Hard to say with much certainty. Concession, parking, and apparently merchandise revenue goes fully to the teams, so if we estimate 9 total home games (450,000 fans) and an average of $10 / fan (profit), that would be 4.5M (might be on the low end).
Ticket revenue is more interesting.
All ticket revenue from both stadiums is pooled. You don't just get revenue from your home games.
The Commissioner's office takes 15% of all ticket revenue.
For the wild card games, 42.5% of ticket revenue goes to the players pool, 42.5% to the team.
For the division series, 51% of ticket revenue goes to the players pool, 34% to the team for the first three games. The teams get 85% for the remainder of the games.
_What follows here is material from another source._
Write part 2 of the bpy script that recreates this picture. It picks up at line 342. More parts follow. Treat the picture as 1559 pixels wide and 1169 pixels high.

For the championship series and world series, 51% of ticket revenue goes to the players pool, 34% to the team for the first four games. The teams get 85% for the remainder of the games.
Based on our seating prices for full playoff strips (facing the Yankees would push it higher), that could mean approximately 150M total revenue for a team's total playoff appearances if they make it to the world series. 22.5M of that goes to the commissioner's office. That would leave the WS teams with as little as roughly 21.5M and as much as 32M (I think). Some sites online seem to suggest half that, so I'm not 100% sure on the numbers. I may have missed something.
Now for the TV revenue, which will likely contribute the most. As far as I know, teams keep all their TV revenue for the post season. I'm not 100% sure on that though. Estimating 40 ads per game (might be low), and 100k per ad (premium ad slots seem to range between 100k and 200k for the type of viewer numbers we can expect, so I'm being conservative, I think), that would mean an extra 4M per game. That would mean 44M to 76M extra for the full playoffs.
Taking roughly median numbers for games played, a full playoff run based on those could be worth 90M.